Deep into injury time, Clare were hanging on desperately to a one-point lead. Their rookie goalkeeper Stephen Ryan was being squeezed on his kickout by a rampant home side. Yet Gary Brennan had the poise and the cajones to transmit to Ryan: “Put it up there. I’ll get it. I’ve got this.”

And he did. After Ryan showed considerable nerve and skill himself to float the ball in his captain’s direction, Brennan, though surrounded by a pack of Westmeath men, duly plucked the ball out of the clouds to win possession, a free, and with it, the match.

A week later, Clare would finish on the wrong side of a one-point game, a rollicking Super 8s decider between themselves and Meath in Portlaoise, indicative of the depth of good games, and indeed good teams, this summer offered.

But there wouldn’t have been a Portlaoise for Clare if it hadn’t been for Brennan’s fetch in Mullingar. It was what championship is all about — the fight to stay alive and fight another day.

As a county man of his has pointed out before, there are bigger fish than Clare, and there were bigger games this year, but it’s hard to recall a bigger play.

- Kieran Shannon

Cunningham deserves massive kudos

At one stage it looked like Anthony Cunningham was going to take the Dublin hurling job, and as a coach with Pat Gilroy last year, he would have been fancied to get it.

Mattie Kenny was given the nod instead, but rather than feeling sorry for himself, Cunningham was back in management with the Roscommon senior footballers.

Cunningham has felt disappointment before with the Galway hurlers and how that relationship ended would have left a bad taste in the mouth — but his ability to bounce back is pretty impressive and he showed it again this year by capturing a Connacht title.

What a moment that must have been for him.
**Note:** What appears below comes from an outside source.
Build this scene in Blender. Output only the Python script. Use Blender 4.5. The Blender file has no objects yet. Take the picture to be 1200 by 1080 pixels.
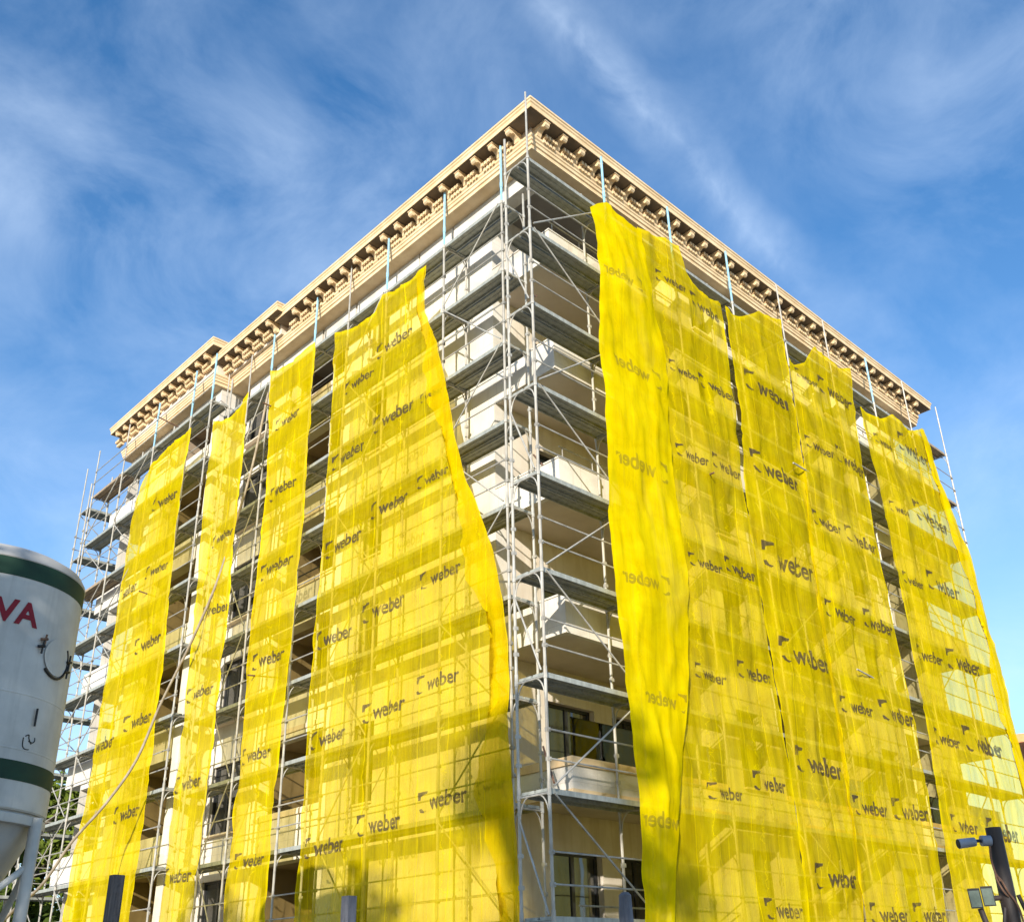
import bpy, bmesh, math, random
from math import sin, cos, pi, radians, sqrt, atan2
from mathutils import Vector, Matrix, noise
random.seed(7)
sc = bpy.context.scene
col = sc.collection
R = random.Random(11)

# ------------------------------------------------------------------ helpers
class MB:
    """collects shapes that become ONE mesh object"""
    def __init__(s): s.v = []; s.f = []; s.m = []
    def add(s, vs, fs, mi=0):
        b = len(s.v); s.v += [tuple(p) for p in vs]
        s.f += [tuple(i+b for i in f) for f in fs]; s.m += [mi]*len(fs); return s
    def box(s, a, b, mi=0):
        x0, y0, z0 = [min(p, q) for p, q in zip(a, b)]; x1, y1, z1 = [max(p, q) for p, q in zip(a, b)]
        return s.add([(x0,y0,z0),(x1,y0,z0),(x1,y1,z0),(x0,y1,z0),(x0,y0,z1),(x1,y0,z1),(x1,y1,z1),(x0,y1,z1)],
              [(0,3,2,1),(4,5,6,7),(0,1,5,4),(1,2,6,5),(2,3,7,6),(3,0,4,7)], mi)
    def obox(s, c, ax, ay, az, mi=0):
        """box with centre c and half-axis vectors"""
        c = Vector(c); ax = Vector(ax); ay = Vector(ay); az = Vector(az)
        vs = [c+i*ax+j*ay+k*az for k in (-1,1) for i, j in ((-1,-1),(1,-1),(1,1),(-1,1))]
        return s.add(vs, [(0,3,2,1),(4,5,6,7),(0,1,5,4),(1,2,6,5),(2,3,7,6),(3,0,4,7)], mi)
    def tube(s, pts, r, n=8, mi=0, cap=True, r1=None):
        pts = [Vector(p) for p in pts]; N = len(pts); rings = []
        up = None
        for i, p in enumerate(pts):
            t = (pts[min(i+1, N-1)]-pts[max(i-1, 0)]).normalized()
            if up is None:
                up = Vector((0,0,1)) if abs(t.z) < .9 else Vector((1,0,0))
            a = t.cross(up)
            if a.length < 1e-4: a = t.cross(Vector((0,1,0)))
            a.normalize(); b = a.cross(t); up = b
            rr = r if r1 is None else r+(r1-r)*i/max(1, N-1)
            rings.append([p+rr*(cos(2*pi*k/n)*a+sin(2*pi*k/n)*b) for k in range(n)])
        vs = [q for g in rings for q in g]; fs = []
        for i in range(N-1):
            for k in range(n):
                k2 = (k+1) % n
                fs.append((i*n+k, i*n+k2, (i+1)*n+k2, (i+1)*n+k))
        if cap: fs += [tuple(range(n))[::-1], tuple((N-1)*n+k for k in range(n))]
        return s.add(vs, fs, mi)
    def lathe(s, prof, c=(0,0,0), n=64, mi=0):
        vs = []; fs = []
        for r, z in prof:
            vs += [(c[0]+r*cos(2*pi*k/n), c[1]+r*sin(2*pi*k/n), c[2]+z) for k in range(n)]
        for i in range(len(prof)-1):
            for k in range(n):
                k2 = (k+1) % n; fs.append((i*n+k, i*n+k2, (i+1)*n+k2, (i+1)*n+k))
        return s.add(vs, fs, mi)
    def mesh(s, name, mats):
        me = bpy.data.meshes.new(name); me.from_pydata(s.v, [], s.f)
        for m in (mats if isinstance(mats, (list, tuple)) else [mats]): me.materials.append(m)
        if any(s.m): me.polygons.foreach_set('material_index', s.m)
        me.update(); return me
    def build(s, name, mats, parent=None, smooth=False, loc=None):
        return link(name, s.mesh(name, mats), parent, smooth, loc)

def link(name, me, parent=None, smooth=False, loc=None, rz=0):
    o = bpy.data.objects.new(name, me); col.objects.link(o)
    if parent: o.parent = parent
    if smooth:
        for p in me.polygons: p.use_smooth = True
    if loc is not None: o.location = loc
    o.rotation_euler.z = rz
    return o

def smooth_angle(o, ang=40):
    me = o.data
    for p in me.polygons: p.use_smooth = True
    bm = bmesh.new(); bm.from_mesh(me)
    for e in bm.edges:
        if len(e.link_faces) == 2 and e.calc_face_angle(0) > radians(ang): e.smooth = False
    bm.to_mesh(me); bm.free()

def tag(o, label=None, cat=None, group=None, kind=None):
    if label: o['label'] = label
    if cat: o['category'] = cat
    if group: o['group'] = group
    if kind: o['kind'] = kind
    return o

def empty(name, loc=(0,0,0)):
    o = bpy.data.objects.new(name, None); col.objects.link(o); o.location = loc
    o.empty_display_size = .2; return o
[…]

It showed the character of the man and obviously his versatility.

Hurling has clearly become such a possession game now that the lines between it and football are blurred a bit — and Cunningham has had success in the past with Garrycastle.

Michael Fennelly and himself set up their own coaching company and both will be in inter-county management next year and Cunningham sure has shown he has all-round expertise.